The local Lefschetz number of a fixed point can be defined in two ways:
- if $x$ is a Lefschetz fixed point (i.e. if $df_x$ has no nonzero fixed vectors), we just consider the sign of $\det(df_x - I)$
- if $x$ is not a Lefschetz fixed point, but just a fixed point, but is nonetheless isolated, then the local Lefschetz number at $x$ is the degree of the application
$$z\mapsto \dfrac{f(z)-z}{|f(z)-z|}$$
on the boundary of a small ball around $x$ containing no other fixed points.
In the case of the map $z\mapsto z+z^m$, if $m=1$ I would say that it is obvious that $L_0(f)=1$: $f(0)=0$ and $df_0=2I$ so $df_0-I=I$ which simultaneously implies that $0$ is a Lefschetz fixed point and that the local Lefschetz number is $1$.
If $m>1$, $df_0=I$, so we have to use the second definition:
$f(z)-z=z^m$ so we consider $z\mapsto \dfrac{z^m}{|z|^m}$ which is the map $\theta\mapsto m\theta$ on $S^1$, so it is of degree $m$ (no balls contains other fixed points).
The second statement should not present any difficulty: those maps have $m$ fixed points which are all Lefschetz with local Lefschetz index $1$ ($df_{z_i}-I=m|z_i|^{2(m-1)}>0$).

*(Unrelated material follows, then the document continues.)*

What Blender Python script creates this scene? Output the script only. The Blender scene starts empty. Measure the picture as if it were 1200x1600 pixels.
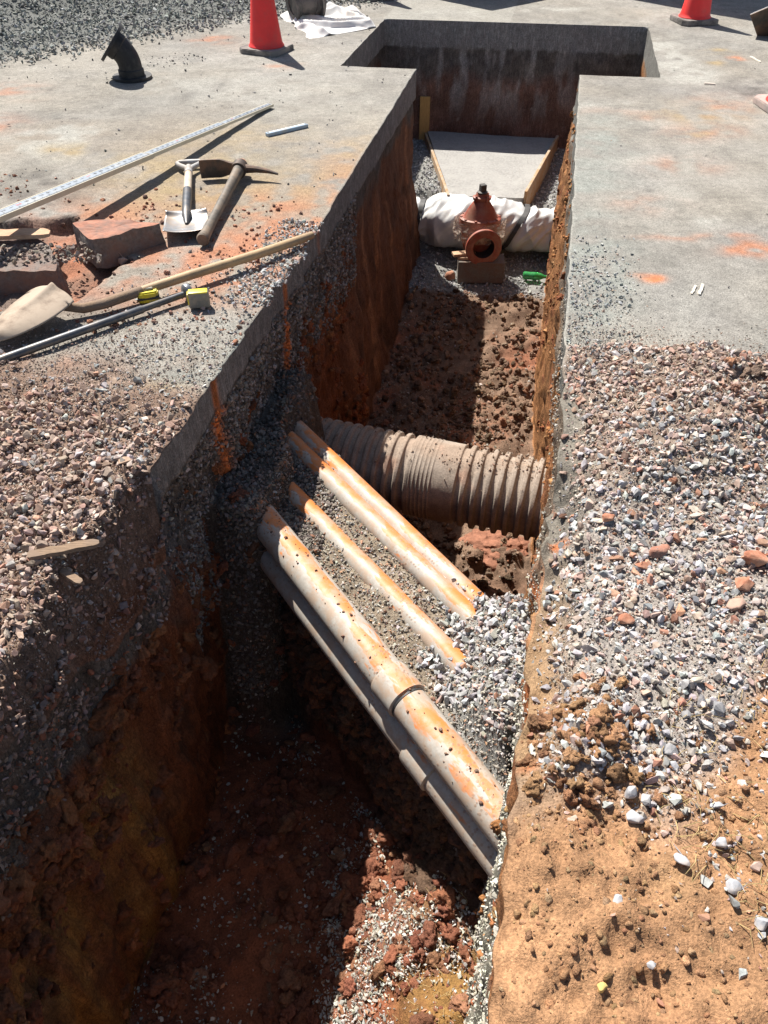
import bpy, bmesh, math, random
import numpy as np
from mathutils import Vector, Matrix, Quaternion

random.seed(5)
rng = np.random.default_rng(11)
SC = bpy.context.scene
COL = SC.collection
PI = math.pi
R = math.radians

# ------------------------------------------------------------------ camera / projection helpers
PITCH = R(43.0); CS, CC = math.sin(PITCH), math.cos(PITCH); CAMH = 1.6; FPX = 1200.0


def G(u, v, z=0.0):
    """world point on the level z seen at photo pixel (u,v)"""
    x = (u - 600) / FPX; k = (800 - v) / FPX
    r = Vector((x, CC + k * CS, -(CS - k * CC)))
    t = (z - CAMH) / r.z
    return Vector((0, 0, CAMH)) + r * t


def proj(x, y, z):
    dn = CAMH - z
    d = y * CC + dn * CS
    d = np.where(d < 0.2, 0.2, d)
    return 600 + FPX * x / d, 800 - FPX * (y * CS - dn * CC) / d


# trench frame: w across (right), s along (away)
CW, SW = 0.9806, 0.1961


def warp(w, s):
    t = np.clip((s - 5.5) / 1.3, 0, 1)
    return s + 0.056 * (w + 0.4) * t * t * (3 - 2 * t)


def WP(w, s):
    s2 = warp(w, s)
    return w * CW + s2 * SW, -w * SW + s2 * CW


def WPv(w, s, z):
    x, y = WP(np.float64(w), np.float64(s))
    return Vector((float(x), float(y), z))


def to_ws(x, y):
    return x * CW - y * SW, x * SW + y * CW


# ------------------------------------------------------------------ numpy noise
def _hash(ix, iy, iz, seed):
    n = (ix * 374761393 + iy * 668265263 + iz * 1440662683 + seed * 974711) & 0xFFFFFFFF
    n = ((n ^ (n >> 13)) * 1274126177) & 0xFFFFFFFF
    n = n ^ (n >> 16)
    n = (n * 2246822519) & 0xFFFFFFFF
    n = n ^ (n >> 15)
    return n.astype(np.float64) / 4294967295.0


def vnoise(x, y, z, seed=0):
    x, y, z = np.broadcast_arrays(np.asarray(x, float), np.asarray(y, float), np.asarray(z, float))
    fx, fy, fz = np.floor(x), np.floor(y), np.floor(z)
    ix, iy, iz = fx.astype(np.int64), fy.astype(np.int64), fz.astype(np.int64)
    u, v, w = x - fx, y - fy, z - fz
    u = u * u * (3 - 2 * u); v = v * v * (3 - 2 * v); w = w * w * (3 - 2 * w)
    def h(a, b, c): return _hash(ix + a, iy + b, iz + c, seed)
    a = h(0, 0, 0) * (1 - u) + h(1, 0, 0) * u
    b = h(0, 1, 0) * (1 - u) + h(1, 1, 0) * u
    c = h(0, 0, 1) * (1 - u) + h(1, 0, 1) * u
    d = h(0, 1, 1) * (1 - u) + h(1, 1, 1) * u
    return (a * (1 - v) + b * v) * (1 - w) + (c * (1 - v) + d * v) * w


def fbm(x, y, z, sc=1.0, octv=3, seed=0):
    t = 0.0; a = 1.0; n = 0.0
    for i in range(octv):
        f = sc * 2.03 ** i
        t = t + a * (vnoise(np.asarray(x) * f + 7.3 * i, np.asarray(y) * f - 3.1 * i, np.asarray(z) * f + 1.7 * i, seed + i) * 2 - 1)
        n += a; a *= 0.5
    return t / n


def sm(t):
    t = np.clip(t, 0, 1)
    return t * t * (3 - 2 * t)


def lerp(a, b, t):
    return a + (b - a) * t


# ------------------------------------------------------------------ shape of the dig
def edgeL(s):
    s = np.asarray(s, float)
    base = np.interp(s, [-2, 0.2, 0.9, 1.62, 1.72, 2.6, 3.0, 3.5, 3.75, 6.5], [-1.05, -1.10, -1.13, -1.07, -1.105, -1.10, -1.10, -1.085, -1.075, -1.1])
    rough = np.interp(s, [1.6, 1.75, 2.85, 2.95, 3.55, 3.65, 6], [0.05, 0.012, 0.012, 0.045, 0.045, 0.010, 0.010])
    e = base + rough * fbm(s, 0.3, 0.7, 9, 4, 3) - 0.012 * sm(fbm(s, 4.3, 0.7, 16, 2, 8) * 3 - 1.0)
    j = np.clip((s - 6.86) / 0.025, 0, 1)
    return lerp(e, -1.72 + 0.006 * fbm(s, 0, 0, 8, 2, 4), j)


def edgeR(s):
    s = np.asarray(s, float)
    base = np.interp(s, [-1, 0.4, 0.9, 1.5, 2.0, 2.6, 3.4, 7], [0.10, 0.112, 0.115, 0.145, 0.175, 0.178, 0.178, 0.182])
    rough = np.interp(s, [0.5, 1.1, 2.2, 2.6, 6.6], [0.022, 0.05, 0.045, 0.018, 0.010])
    e = base + rough * fbm(s, 2.3, 0.7, 8, 3, 5)
    j = np.clip((s - 6.86) / 0.025, 0, 1)
    return lerp(e, 0.80 + 0.006 * fbm(s, 5, 0, 8, 2, 6), j)


def poly_mask_px(x, y, poly, soft, seed=0, nz=0.0):
    """1 inside a polygon given in photo pixels (laid on the ground), soft edge in pixels"""
    u, v = proj(x, y, np.zeros_like(x))
    if nz:
        n = fbm(x, y, 0, 7, 3, seed)
        u = u + nz * n * 1.6; v = v + nz * fbm(x, y, 3, 7, 3, seed + 9)
    inside = np.zeros(u.shape, bool); dmin = np.full(u.shape, 1e9)
    n = len(poly)
    for i in range(n):
        x1, y1 = poly[i]; x2, y2 = poly[(i + 1) % n]
        c = ((y1 > v) != (y2 > v)) & (u < (x2 - x1) * (v - y1) / ((y2 - y1) if y2 != y1 else 1e-9) + x1)
        inside ^= c
        t = np.clip(((u - x1) * (x2 - x1) + (v - y1) * (y2 - y1)) / ((x2 - x1) ** 2 + (y2 - y1) ** 2), 0, 1)
        dmin = np.minimum(dmin, np.hypot(u - x1 - t * (x2 - x1), v - y1 - t * (y2 - y1)))
    d = np.where(inside, dmin, -dmin)
    m = sm(d / soft * 0.5 + 0.5)
    return np.where(y > 0.1, m, 0.0)


HOLE = [(-260, 352), (10, 347), (112, 340), (135, 362), (205, 405), (150, 432), (112, 470), (-260, 520)]


def pile_d(x, y):
    d = (x + 3.13) * (-0.651) + (y - 7.06) * 0.759 - 0.05
    return d + 0.25 * fbm(x, y, 0, 1.3, 2, 31)


def zone_rubbleL(w, s):
    return sm((2.42 + 0.25 * fbm(w, s, 0, 4, 3, 21) - s) / 0.35)


def zone_gravR(w, s):
    return sm((2.84 + 0.10 * fbm(w, s, 0, 5, 3, 22) - s) / 0.10)


def zone_soilR(w, s):
    return sm((0.98 + (w - 0.4) * np.where(w > 0.4, 1.05, 0.15) + 0.22 * fbm(w, s, 0, 4, 3, 23) - s) / 0.22)


def ground_z(w, s):
    w = np.asarray(w, float); s = np.asarray(s, float)
    x, y = WP(w, s)
    z = 0.010 * fbm(x, y, 0, 0.9, 2, 41) + 0.0022 * fbm(x, y, 0, 14, 3, 42)
    near = sm((16 - np.abs(s)) / 6) * sm((9 - np.abs(w)) / 3)
    z = z * near
    # left rubble
    L = zone_rubbleL(w, s) * (w < -0.5) * sm((w + 5) / 1.0)
    z = z + L * (0.012 + 0.030 * fbm(x, y, 1, 6, 4, 43))
    slope = sm((1.70 - s) / 0.07) * sm((w - edgeL(s) + 0.085 + 0.05 * fbm(x, y, 0, 4, 2, 44)) / 0.11) * (w < -0.5)
    z = z - 0.34 * slope + slope * 0.06 * fbm(x, y, 2, 8, 4, 45)
    # broken out hole in the pavement
    z = z - 0.11 * poly_mask_px(x, y, HOLE, 3, 46, 9) * (w < -1.3) * 0.75 * (0.85 + 0.5 * fbm(x, y, 0, 6, 3, 47))
    # right gravel and soil
    g = zone_gravR(w, s) * (w > 0) * sm((5 - w) / 1.0)
    z = z + g * (0.012 + 0.028 * fbm(x, y, 4, 4.5, 4, 48) + 0.05 * sm(fbm(x, y, 9, 1.6, 2, 49) * 1.5))
    so = zone_soilR(w, s) * (w > 0) * sm((5 - w) / 1.0)
    z = z + so * (0.045 * fbm(x, y, 6, 5, 5, 50) - 0.034 * np.abs(fbm(x, y, 6, 12, 4, 51)) + 0.014 * fbm(x, y, 2, 34, 2, 58))
    sh = sm((edgeR(s) + 0.17 + 0.05 * fbm(x, y, 1, 5, 3, 59) - w) / 0.16) * sm((s - 0.75) / 0.3) * sm((2.3 - s) / 0.4) * (w > 0)
    z = z - 0.14 * sh * (1 + 0.5 * fbm(x, y, 5, 9, 4, 60))
    lipn = sm((edgeR(s) + 0.07 - w) / 0.06) * sm((1.0 - s) / 0.3) * (w > 0)
    z = z - 0.035 * lipn * (1 + fbm(x, y, 5, 10, 4, 60))
    # clods heaped by the edge
    for (cx, cy, r, h) in ((0.44, 0.95, 0.11, 0.075), (0.36, 0.86, 0.07, 0.05), (1.35, 2.35, 0.25, 0.06), (0.98, 2.1, 0.22, 0.05)):
        d2 = ((x - cx) ** 2 + (y - cy) ** 2) / r ** 2
        z = z + h * np.exp(-d2) * (1 + 0.7 * fbm(x, y, 1, 16, 4, 52)) * (w > 0.1)
    # far stock pile of crushed stone
    pd = pile_d(x, y)
    z = z + np.where((w < -0.6), 0.55 * sm(pd / 3.2) * sm((14 - s) / 3) * sm((w + 16) / 4), 0) * (1 + 0.15 * fbm(x, y, 0, 2, 3, 53))
    return z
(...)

As for the third statement, I would say that the Lefschetz index in $0$ is $-m$ and not $m$: the map $z\mapsto z+ \bar{z}^m$ has an isolated fixed point in $0$, which is not Lefschetz, so using the second definition we get to calculate the degree of the mapping
$$z\mapsto \frac{\bar{z}^m}{|z|^m}$$
on $S^1$, i.e. of $\theta\mapsto -m\theta$, which has degree $-m$.
NOTE If $m$ is not in $\mathbb{N}$ (non negative integer) then the map $z\mapsto z+z^m$ is not well-defined in a neighbourhood of $0$.